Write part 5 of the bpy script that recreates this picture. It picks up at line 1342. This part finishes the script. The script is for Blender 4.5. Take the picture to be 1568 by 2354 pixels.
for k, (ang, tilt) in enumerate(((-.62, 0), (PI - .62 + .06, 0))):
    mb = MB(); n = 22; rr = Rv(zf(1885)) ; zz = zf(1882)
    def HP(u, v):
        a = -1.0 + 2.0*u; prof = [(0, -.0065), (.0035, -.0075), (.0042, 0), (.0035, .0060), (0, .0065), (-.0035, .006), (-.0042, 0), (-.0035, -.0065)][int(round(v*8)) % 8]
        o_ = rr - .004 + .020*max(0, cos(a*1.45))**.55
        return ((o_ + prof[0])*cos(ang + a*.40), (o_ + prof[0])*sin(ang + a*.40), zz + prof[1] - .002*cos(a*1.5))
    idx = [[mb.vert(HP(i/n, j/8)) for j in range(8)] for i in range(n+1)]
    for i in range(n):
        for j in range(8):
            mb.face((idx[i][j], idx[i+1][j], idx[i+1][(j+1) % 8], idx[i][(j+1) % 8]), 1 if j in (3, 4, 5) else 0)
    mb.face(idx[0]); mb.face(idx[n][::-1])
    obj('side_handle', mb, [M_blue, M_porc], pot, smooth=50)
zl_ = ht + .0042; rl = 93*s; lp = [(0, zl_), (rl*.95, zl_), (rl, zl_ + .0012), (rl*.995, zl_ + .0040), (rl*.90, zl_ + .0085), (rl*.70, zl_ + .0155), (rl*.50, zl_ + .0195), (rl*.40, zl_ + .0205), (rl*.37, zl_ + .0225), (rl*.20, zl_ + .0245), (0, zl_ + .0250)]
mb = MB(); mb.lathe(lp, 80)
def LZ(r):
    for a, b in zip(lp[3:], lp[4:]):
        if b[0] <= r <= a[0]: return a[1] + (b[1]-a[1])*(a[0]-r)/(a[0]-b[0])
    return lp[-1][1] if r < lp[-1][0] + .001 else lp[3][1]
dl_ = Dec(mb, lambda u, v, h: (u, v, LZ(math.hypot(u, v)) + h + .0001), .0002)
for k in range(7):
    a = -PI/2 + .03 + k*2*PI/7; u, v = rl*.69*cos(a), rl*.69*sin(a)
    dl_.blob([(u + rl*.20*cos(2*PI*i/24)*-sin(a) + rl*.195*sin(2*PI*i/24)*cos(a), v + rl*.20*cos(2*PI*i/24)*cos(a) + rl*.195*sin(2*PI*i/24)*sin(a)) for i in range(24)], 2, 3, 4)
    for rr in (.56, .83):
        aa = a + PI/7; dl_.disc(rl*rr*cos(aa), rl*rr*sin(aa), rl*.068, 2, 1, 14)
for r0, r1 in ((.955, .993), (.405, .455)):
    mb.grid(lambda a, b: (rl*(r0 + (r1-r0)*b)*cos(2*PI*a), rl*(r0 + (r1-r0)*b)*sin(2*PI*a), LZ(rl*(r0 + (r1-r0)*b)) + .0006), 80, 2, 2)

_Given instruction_
Repeat the listing exactly, from its first line to its last.

_Exercise answer_
Write part 5 of the bpy script that recreates this picture. It picks up at line 1342. This part finishes the script. The script is for Blender 4.5. Take the picture to be 1568 by 2354 pixels.
for k, (ang, tilt) in enumerate(((-.62, 0), (PI - .62 + .06, 0))):
    mb = MB(); n = 22; rr = Rv(zf(1885)) ; zz = zf(1882)
    def HP(u, v):
        a = -1.0 + 2.0*u; prof = [(0, -.0065), (.0035, -.0075), (.0042, 0), (.0035, .0060), (0, .0065), (-.0035, .006), (-.0042, 0), (-.0035, -.0065)][int(round(v*8)) % 8]
        o_ = rr - .004 + .020*max(0, cos(a*1.45))**.55
        return ((o_ + prof[0])*cos(ang + a*.40), (o_ + prof[0])*sin(ang + a*.40), zz + prof[1] - .002*cos(a*1.5))
    idx = [[mb.vert(HP(i/n, j/8)) for j in range(8)] for i in range(n+1)]
    for i in range(n):
        for j in range(8):
            mb.face((idx[i][j], idx[i+1][j], idx[i+1][(j+1) % 8], idx[i][(j+1) % 8]), 1 if j in (3, 4, 5) else 0)
    mb.face(idx[0]); mb.face(idx[n][::-1])
    obj('side_handle', mb, [M_blue, M_porc], pot, smooth=50)
zl_ = ht + .0042; rl = 93*s; lp = [(0, zl_), (rl*.95, zl_), (rl, zl_ + .0012), (rl*.995, zl_ + .0040), (rl*.90, zl_ + .0085), (rl*.70, zl_ + .0155), (rl*.50, zl_ + .0195), (rl*.40, zl_ + .0205), (rl*.37, zl_ + .0225), (rl*.20, zl_ + .0245), (0, zl_ + .0250)]
mb = MB(); mb.lathe(lp, 80)
def LZ(r):
    for a, b in zip(lp[3:], lp[4:]):
        if b[0] <= r <= a[0]: return a[1] + (b[1]-a[1])*(a[0]-r)/(a[0]-b[0])
    return lp[-1][1] if r < lp[-1][0] + .001 else lp[3][1]
dl_ = Dec(mb, lambda u, v, h: (u, v, LZ(math.hypot(u, v)) + h + .0001), .0002)
for k in range(7):
    a = -PI/2 + .03 + k*2*PI/7; u, v = rl*.69*cos(a), rl*.69*sin(a)
    dl_.blob([(u + rl*.20*cos(2*PI*i/24)*-sin(a) + rl*.195*sin(2*PI*i/24)*cos(a), v + rl*.20*cos(2*PI*i/24)*cos(a) + rl*.195*sin(2*PI*i/24)*sin(a)) for i in range(24)], 2, 3, 4)
    for rr in (.56, .83):
        aa = a + PI/7; dl_.disc(rl*rr*cos(aa), rl*rr*sin(aa), rl*.068, 2, 1, 14)
for r0, r1 in ((.955, .993), (.405, .455)):
    mb.grid(lambda a, b: (rl*(r0 + (r1-r0)*b)*cos(2*PI*a), rl*(r0 + (r1-r0)*b)*sin(2*PI*a), LZ(rl*(r0 + (r1-r0)*b)) + .0006), 80, 2, 2)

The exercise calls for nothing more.